5- Yine 100 yıldır dilini özgürce konuşamayan ve resmi dil olarak kabul edilmeyen Kürtçe tartışmaları sürerken havayolu şirketleri İngilizce anonslarına Arapçayı ekliyor; GSM operatörleri Arapça hizmet veren müşteri hizmetleri sunuyordu.

6- Yurdum insanı sosyal medya da Cumhurbaşkanına eleştiriden,  aç karını için bir ekmek çalmaktan, özgür hakkı olan muhalefet yapmaktan mahkûm edilmiş, düşünme ve basın özgürlüğü bitmişken ulu orta cinayet işleyen, canlı yayında "Kelle koparmak istiyorum!" diyen Suriyeliler elini kolunu sallayarak dolaşıyordu.

Velhasıl siz 10 küsur yıldır  "Efendim, ülkelerinde iç savaş var!" mağduriyet edebiyatı ile bayramdan bayrama ülkelerine giden göçmenleri kendi halkınızın üzerinde tutarsanız elbette oy kaybedecektiniz. 

Geçenlerde Suriyeli bir annenin Mehmetçiklerimizden birisi ile sosyal medya üzerinden canlı yayınına tanıklık ettim.

"Bizi Türk gençleri korurken Suriyeliler nerde?" diye soruyordu.

Esad ise "Türkiye sayesinde ne kadar işe yaramaz, asalak, suçlu Suriyeli varsa kurtuldum!" diye demeç veriyordu.

Suriyeli göçmen sorunu Ak Partinin bir türlü sağlam zemine oturtamadığı ve sürekli yanlış adımlar attığı problem olarak kendi ayağına sıktığı kurşunlardan birisidir

     B- MHP İLE İTTİFAK!

Kanımca Erdoğan ve Ak Partinin kendi ayaklarına sıktıkları ve girdiği yerde kalan kurşun MHP ile kurulan ittifak oldu!

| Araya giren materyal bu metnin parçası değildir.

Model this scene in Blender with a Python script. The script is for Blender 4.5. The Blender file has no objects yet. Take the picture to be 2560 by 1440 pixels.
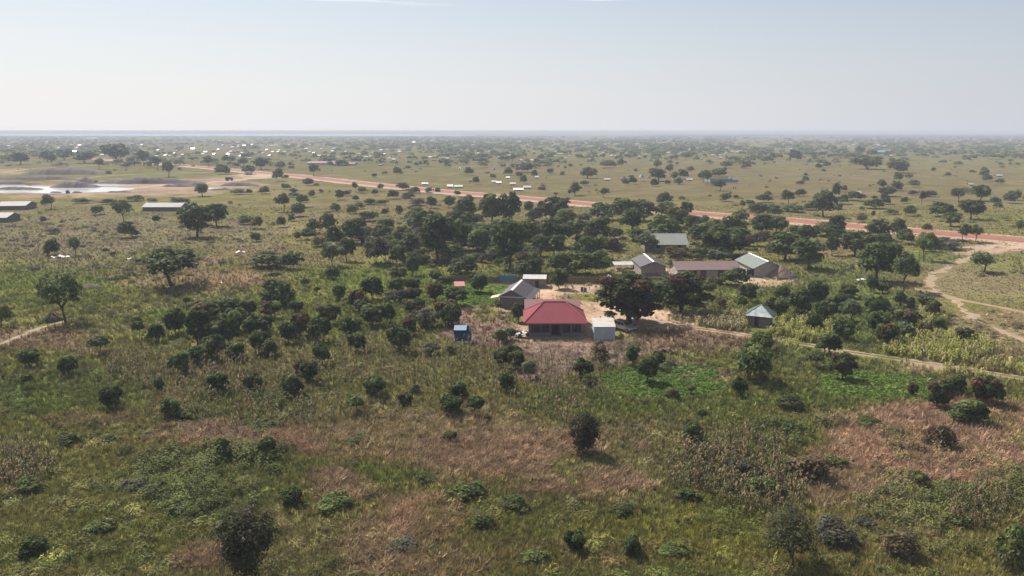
import bpy, math, random
import numpy as np
from mathutils import Vector, Matrix

R = math.radians
random.seed(7)
rng = np.random.default_rng(7)
S = bpy.context.scene
COL = S.collection

# ------------------------------------------------------------------ camera
H = 35.0                      # height of the camera above the plain
F = 2009.0                    # focal length in pixels of the 2560 wide photograph
HOR = 327.0                   # pixel row of the horizon
PITCH = math.atan((720 - HOR) / F)
cam = bpy.data.cameras.new("camera")
cam.sensor_width = 36
cam.lens = 36 * F / 2560
cam.clip_start = 0.5
cam.clip_end = 90000
co = bpy.data.objects.new("camera", cam)
COL.objects.link(co)
co.location = (0, 0, H)
co.rotation_euler = (R(90) - PITCH, 0, 0)
S.camera = co

# ------------------------------------------------------------------ light
SUN_EL, SUN_AZ = R(48), R(-40)     # azimuth from +Y, negative is to the left
W = bpy.data.worlds.new("World")
S.world = W
W.use_nodes = True
nt = W.node_tree
nt.nodes.clear()
sky = nt.nodes.new("ShaderNodeTexSky")
sky.sky_type = 'NISHITA'
sky.sun_disc = False
sky.sun_elevation = SUN_EL
sky.sun_rotation = SUN_AZ
sky.altitude = 400
sky.air_density = 1.2
sky.dust_density = 1.2
sky.ozone_density = 3.0
# thin dust veil: the sky pales towards the horizon, thin cirrus higher up
tc = nt.nodes.new("ShaderNodeTexCoord")
sep = nt.nodes.new("ShaderNodeSeparateXYZ")
nt.links.new(tc.outputs["Generated"], sep.inputs[0])
veil = nt.nodes.new("ShaderNodeValToRGB")
for e_, (p_, v_) in zip([veil.color_ramp.elements[0], veil.color_ramp.elements[1], veil.color_ramp.elements.new(.9)], [(0.0, .92), (.40, 0.0), (.20, .38)]):
    e_.position = p_; e_.color = (v_, v_, v_, 1)
nt.links.new(sep.outputs["Z"], veil.inputs[0])
dirn = nt.nodes.new("ShaderNodeVectorMath"); dirn.operation = 'DOT_PRODUCT'      # dusty air is brighter on the sun's side
dirn.inputs[1].default_value = (math.sin(SUN_AZ), math.cos(SUN_AZ), 0)
nt.links.new(tc.outputs["Generated"], dirn.inputs[0])
dmap = nt.nodes.new("ShaderNodeMapRange")
dmap.inputs["From Min"].default_value = -1.0
nt.links.new(dirn.outputs["Value"], dmap.inputs["Value"])
vcol = nt.nodes.new("ShaderNodeValToRGB")
vcol.color_ramp.elements[0].position = 0.25; vcol.color_ramp.elements[0].color = (2.0, 2.4, 3.0, 1)
vcol.color_ramp.elements[1].position = 0.66; vcol.color_ramp.elements[1].color = (6.7, 7.0, 7.8, 1)
el_ = vcol.color_ramp.elements.new(0.99); el_.color = (9.3, 9.25, 9.6, 1)
nt.links.new(dmap.outputs[0], vcol.inputs[0])
mx = nt.nodes.new("ShaderNodeMixRGB")
nt.links.new(veil.outputs[0], mx.inputs[0])
nt.links.new(sky.outputs[0], mx.inputs[1])
nt.links.new(vcol.outputs[0], mx.inputs[2])
mp = nt.nodes.new("ShaderNodeMapping")
mp.inputs["Rotation"].default_value = (0, 0, R(-10))
mp.inputs["Scale"].default_value = (2.2, 2.2, 38.0)
nt.links.new(tc.outputs["Generated"], mp.inputs[0])
cn = nt.nodes.new("ShaderNodeTexNoise")
cn.inputs["Scale"].default_value = 2.6
cn.inputs["Detail"].default_value = 6
cn.inputs["Roughness"].default_value = 0.55
nt.links.new(mp.outputs[0], cn.inputs["Vector"])
cr = nt.nodes.new("ShaderNodeMapRange")
cr.inputs["From Min"].default_value = 0.56
cr.inputs["From Max"].default_value = 0.70
nt.links.new(cn.outputs[0], cr.inputs["Value"])
ch = nt.nodes.new("ShaderNodeMapRange")            # cirrus only above about 8 degrees
ch.inputs["From Min"].default_value = 0.142
ch.inputs["From Max"].default_value = 0.165
nt.links.new(sep.outputs["Z"], ch.inputs["Value"])
cm = nt.nodes.new("ShaderNodeMath"); cm.operation = 'MULTIPLY'
nt.links.new(cr.outputs[0], cm.inputs[0]); nt.links.new(ch.outputs[0], cm.inputs[1])
mx2 = nt.nodes.new("ShaderNodeMixRGB")
mx2.inputs[2].default_value = (17, 17, 17, 1)
nt.links.new(cm.outputs[0], mx2.inputs[0])
nt.links.new(mx.outputs[0], mx2.inputs[1])
bg = nt.nodes.new("ShaderNodeBackground")
bg.inputs["Strength"].default_value = 0.06
nt.links.new(mx2.outputs[0], bg.inputs[0])
wo = nt.nodes.new("ShaderNodeOutputWorld")
nt.links.new(bg.outputs[0], wo.inputs[0])

sv = Vector((math.sin(SUN_AZ) * math.cos(SUN_EL), math.cos(SUN_AZ) * math.cos(SUN_EL), math.sin(SUN_EL)))
sl = bpy.data.lights.new("sun", 'SUN')
sl.energy = 5.0
sl.angle = R(0.5)
sl.color = (1.0, 0.93, 0.84)
so = bpy.data.objects.new("sun", sl)
COL.objects.link(so)
so.rotation_euler = sv.to_track_quat('Z', 'Y').to_euler()

S.view_settings.view_transform = 'Standard'
S.view_settings.look = 'None'
S.view_settings.gamma = 1
S.view_settings.exposure = 0.7
S.render.engine = 'CYCLES'
S.cycles.use_denoising = True
S.cycles.max_bounces = 5
S.cycles.diffuse_bounces = 2
S.cycles.glossy_bounces = 2
S.cycles.transmission_bounces = 2
S.cycles.volume_bounces = 0
S.cycles.transparent_max_bounces = 8

# ------------------------------------------------------------------ geometry of the view (real places on the plain)
cP, sP = math.cos(PITCH), math.sin(PITCH)
def G(px, py, z=0.0):
    """point of the plain (or of height z) that the photograph shows at pixel px, py"""
    dx, dy = (px - 1280) / F, -(py - 720) / F
    d = Vector((dx, cP + dy * sP, -sP + dy * cP))
    t = (z - H) / d.z
    return Vector((d.x * t, d.y * t, z))
def depth_of(p):
    return p.y * cP - (p.z - H) * sP
def top_z(px, py, y):
    dx, dy = (px - 1280) / F, -(py - 720) / F
    d = Vector((dx, cP + dy * sP, -sP + dy * cP))
    return H + d.z * y / d.y
def pix(x, y, z=0.0):
    """numpy: where points of the plain fall in the photograph"""
    zc = y * cP - (z - H) * sP
    v = y * sP + (z - H) * cP
    return 1280 + F * x / zc, 720 - F * v / zc

# ------------------------------------------------------------------ object helpers
def setp(o, label=None, cat=None, group=None, kind=None):
    if label: o["label"] = label
    if cat: o["category"] = cat
    if group: o["group"] = group
    if kind: o["kind"] = kind
    return o
def empty(name, loc, rz=0.0):
    o = bpy.data.objects.new(name, None)
    o.empty_display_size = 0.5
    o.location = loc
    o.rotation_euler = (0, 0, rz)
    COL.objects.link(o)
    return o
class MB:
    def __init__(s): s.v, s.f = [], []
    def add(s, vs, fs):
        n = len(s.v); s.v += [tuple(v) for v in vs]; s.f += [tuple(i + n for i in f) for f in fs]; return s
    def box(s, x0, x1, y0, y1, z0, z1):
        return s.add([(x0,y0,z0),(x1,y0,z0),(x1,y1,z0),(x0,y1,z0),(x0,y0,z1),(x1,y0,z1),(x1,y1,z1),(x0,y1,z1)],
                     [(0,3,2,1),(4,5,6,7),(0,1,5,4),(1,2,6,5),(2,3,7,6),(3,0,4,7)])
    def slab(s, poly, t=0.06):
        """a thin sheet with this top outline"""
        n = len(poly)
        a = [Vector(p) for p in poly]
        nn = (a[1]-a[0]).cross(a[2]-a[0]).normalized()
        if nn.z < 0: a.reverse(); nn = -nn
        b = [p - nn * t for p in a]
        fs = [tuple(range(n)), tuple(range(2*n-1, n-1, -1))]
        fs += [(i, i+n, (i+1) % n + n, (i+1) % n) for i in range(n)]
        return s.add(a + b, fs)
    def prism(s, outline, y0, y1):
        """outline in x,z pushed along y"""
        n = len(outline)
        v = [(x, y0, z) for x, z in outline] + [(x, y1, z) for x, z in outline]
        fs = [tuple(range(n)), tuple(range(2*n-1, n-1, -1))] + [(i, i+n, (i+1) % n + n, (i+1) % n) for i in range(n)]
        return s.add(v, fs)
    def tube(s, a, b, r0, r1=None, n=8, cap=True):
        a, b = Vector(a), Vector(b); r1 = r0 if r1 is None else r1
        d = (b-a).normalized()
        u = d.orthogonal().normalized(); w = d.cross(u)
        v = []
        for p, r in ((a, r0), (b, r1)):
            for k in range(n):
                t = 2*math.pi*k/n
                v.append(p + u*(r*math.cos(t)) + w*(r*math.sin(t)))
        fs = [(k, (k+1) % n, (k+1) % n + n, k+n) for k in range(n)]
        if cap: fs += [tuple(range(n-1, -1, -1)), tuple(range(n, 2*n))]
        return s.add(v, fs)
    def mesh(s, name, mat, smooth=False):
        m = bpy.data.meshes.new(name)
        m.from_pydata(s.v, [], s.f); m.materials.append(mat)
        if smooth:
            m.polygons.foreach_set("use_smooth", [True]*len(m.polygons))
        m.update(); return m
    def build(s, name, mat, parent=None, smooth=False, bevel=0.0):
        o = bpy.data.objects.new(name, s.mesh(name, mat, smooth)); COL.objects.link(o)
        if parent: o.parent = parent
        if bevel:
            b = o.modifiers.new("bevel", 'BEVEL'); b.width = bevel; b.segments = 2; b.limit_method = 'ANGLE'
        return o
def npmesh(name, verts, quads, mat, tint=None, smooth=False):
    """mesh from arrays; tint is one colour per vertex"""
    m = bpy.data.meshes.new(name)
    nv, nf, k = len(verts), len(quads), quads.shape[1]
    m.vertices.add(nv); m.vertices.foreach_set("co", np.asarray(verts, np.float32).ravel())
    m.loops.add(nf*k); m.loops.foreach_set("vertex_index", np.asarray(quads, np.int32).ravel())
    m.polygons.add(nf)
    m.polygons.foreach_set("loop_start", np.arange(0, nf*k, k, dtype=np.int32))
    if smooth: m.polygons.foreach_set("use_smooth", np.ones(nf, bool))
    if tint is not None:
        a = m.color_attributes.new("tint", 'FLOAT_COLOR', 'POINT')
        c = np.ones((nv, 4), np.float32); c[:, :3] = tint
        a.data.foreach_set("color", c.ravel())
    m.update(calc_edges=True); m.validate()
    m.materials.append(mat)
    return m

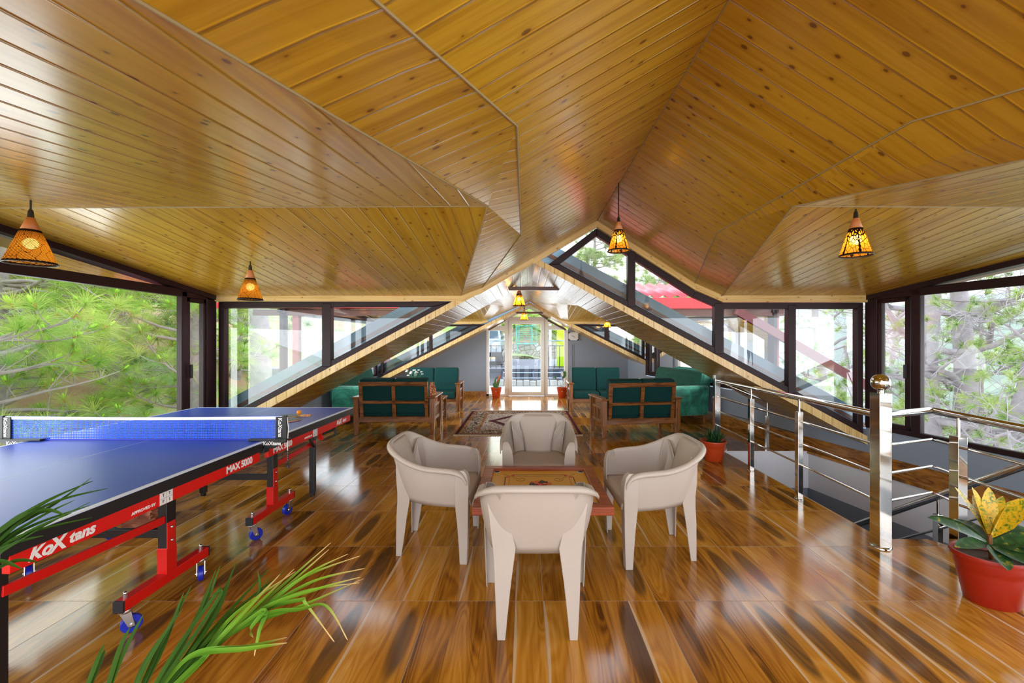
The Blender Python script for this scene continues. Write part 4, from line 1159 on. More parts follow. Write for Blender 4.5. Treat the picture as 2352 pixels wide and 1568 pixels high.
mb_ = NT('bulb_glow'); mb_.set(col=(1, .9, .7), em=(1.0, .80, .48), ems=9.0); M['bulb'] = mb_.m
def lamp(label, x, y, zc, zt, d, kind, h=.245, energy=.55):
    t = thing('pendant_lamp', label, 'lamp', (x, y, zt), rng.uniform(0, 1), 'cone pendant lamps')
    c = MB(); c.tube([(0, 0, zc - zt), (0, 0, .02)], .0045, 8); c.lathe([(.006, .045), (.011, .035), (.014, 0)], 14); obj('cord', c, M['cord'], t, smooth=True)
    r1 = .016; r2 = d / 2; rm = r1 + (r2 - r1) * .27; zm = -h * .27
    cp = MB(); cp.lathe([(.006, .002), (r1, 0), (rm, zm)], 28, caps=False); obj('wooden_cap', cp, M['cap_wood'], t, smooth=60, solid=-.003)
    s = MB(); s.grid(lambda u, v: ((r2 + (rm - r2) * v) * math.cos(2 * math.pi * u), (r2 + (rm - r2) * v) * math.sin(2 * math.pi * u), -h + (zm + h) * v), 40, 6)
    o = obj('lamp_shade', s, MSH[kind], t, smooth='all', fixn=False)
    uvl = o.data.uv_layers.new(name='UVMap')
    for p in o.data.polygons:
        us = []
        for li in p.loop_indices:
            k = o.data.loops[li].vertex_index; us.append((k % 41 / 40, (k // 41) / 6))
        for li, q in zip(p.loop_indices, us): uvl.data[li].uv = q
    rim = MB(); rim.tube([(r2 * math.cos(2 * math.pi * k / 40), r2 * math.sin(2 * math.pi * k / 40), -h) for k in range(41)], .003, 6, caps=False); obj('rim', rim, M['cord'], t, smooth='all')
    b = MB(); b.sphere((0, 0, -h * .56), .030, 16, 10); obj('bulb', b, M['bulb'], t, smooth='all')
    ld = bpy.data.lights.new('bulb_light', 'POINT'); ld.energy = energy; ld.color = (1, .72, .36); ld.shadow_soft_size = .032
    lo = bpy.data.objects.new('bulb_light', ld); COL.objects.link(lo); lo.parent = t; lo.location = (0, 0, -h * .56 - .036)
    return t
lamp('large woven cone pendant lamp above the tennis table, furthest left', -2.69, 2.30, 2.168, 2.066, .208, 'weave', .25)
lamp('woven cone pendant lamp over the left gable window', -2.28, 3.51, 2.06, 1.985, .185, 'weave')
lamp('cone pendant lamp with tree cut-outs hanging from the ridge by the peaked window', .79, 3.55, 2.73, 2.396, .185, 'tree')
lamp('cone pendant lamp with tree cut-outs hanging above the stair railing', 2.00, 2.55, 2.192, 2.135, .170, 'tree', .225)
lamp('small cone pendant lamp under the nearer tie beam', -.08, 6.25, 2.24, 2.165, .19, 'tree', energy=4)
lamp('small cone pendant lamp just above the glass door', -.01, 9.60, 2.26, 2.13, .19, 'tree', energy=4)
lamp('tiny cone pendant lamp at the far right gable window', 1.82, 9.30, 1.925, 1.90, .175, 'tree', .19, energy=3)

# ---------------------------------------------------------------- stainless stair railing
rl = thing('stair_railing', 'polished steel railing with a ball-topped newel round the stair well', 'railing', (2.42, 2.87, 0))
def rel(p): return (p[0] - 2.42, p[1] - 2.87, p[2])
nw = MB(); nw.box(-.042, .042, -.042, .042, .004, 1.045); nwo = obj('newel_post', nw, M['chrome'], rl, bevel=.003)
fb = MB(); fb.lathe([(.0625, 0), (.0625, .006), (.058, .012), (.05, .014)], 28); obj('foot_plate', fb, M['chrome'], nwo, smooth=True)
fi = MB(); fi.tube([(0, 0, 1.04), (0, 0, 1.075)], .018, 16); fi.sphere((0, 0, 1.115), .057, 28, 18); obj('ball_finial', fi, M['chrome'], nwo, smooth=True)
def rpost(x, y, s, zt, zr, z0=0):
    m = MB(); m.box(x - 2.42 - s / 2, x - 2.42 + s / 2, y - 2.87 - s / 2, y - 2.87 + s / 2, z0, zt); po = obj('post', m, M['chrome'], rl, bevel=.002)
    if zr > zt:
        m = MB(); m.tube([rel((x, y, zt)), rel((x, y, zr))], .009, 12); obj('rod', m, M['chrome'], po, smooth=True)
    m = MB(); m.lathe([(s * .8, z0), (s * .8, z0 + .006), (s * .7, z0 + .010)], 24, (x - 2.42, y - 2.87, 0)); obj('foot_plate', m, M['chrome'], po, smooth=True)
rpost(2.43, 3.74, .046, .772, .885); rpost(2.45, 4.57, .046, .778, .885); rpost(2.555, 5.62, .072, .965, .9)
rpost(2.875, 2.80, .062, .765, .885)
m = MB(); m.tube([rel((2.42, 2.87, .892)), rel((2.55, 5.62, .880))], .0255, 16); obj('handrail', m, M['chrome'], rl, smooth=True)
m = MB(); m.tube([rel(p) for p in ((2.42, 2.87, .892), (2.94, 3.07, .892), (2.965, 3.06, .892), (2.955, 3.02, .892), (2.87, 2.42, .892), (2.78, 1.3, .892))], .0255, 16); obj('handrail', m, M['chrome'], rl, smooth=True)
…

HDP ile yapılan görüşmelerde ülkenin kaderini değiştirecek Kürt sorununu çözme noktasına gelinmişti… Ülkedeki bütün Kürtlerin sempatisini kazanmışken önce Ceylanpınar da hala faili meçhul iki polisimizin hunharca şehit edildiği mesele sonrasında terör üzerinden nemalanan ve masum Kürt halkını resmen ulu orta katleden bazı siyasilerin kışkırtması ve hendek olayları üzerinden hareket ile çözüm sürecine son verilmesi tarihi bir hataydı!

3 yılı aşkın tek damla kardeşkanının dökülmediği ilkbahar mevsimlerinden MHP'nin büyük etkisi ile başlayan sert Kürt politikası ve "Ak Parti ile Cumhur İttifakına oy vermeyen bizden değil, vatan hainidir" politikası üzerinde karakışa geçişin sadece MHP'ye yaradığını göremediler.

MHP hızla güç kazanırken ağaç kurdu gibi Ak Partiyi içeriden kemirdi ve gücünü emdi...

MHP'nin Ak Parti ve 80 milyon arasındaki bağlarında yarattığı derin deprem fayları başkanlık seçiminde ülkenin dört bir yanından 6 milyon oy yani çarpı 3 ile 18-20 milyon insanın sempati ve güvenini kazanan Selahattin Demirtaş'ın mahkûm edilmesi ile yıkıcı bir zelzeleye dönüşüyor, CHP milletvekilleri şehit cenazelerinde vatan haini diye yuhalatılıyor; sert ötekileştirme politikası domino etkisi bir antipatinin oluşmasına neden oluyordu.

Bu arada MHP tarihi boyunca kazanamadığı belediye kazanırken Ak Parti kaybetme trendine giriyordu...

Cumhur İttifakının Ak Partiye son darbesi İstanbul yenilgisi olarak yazılı olmayan analiz kayıtlarında yerini aldı!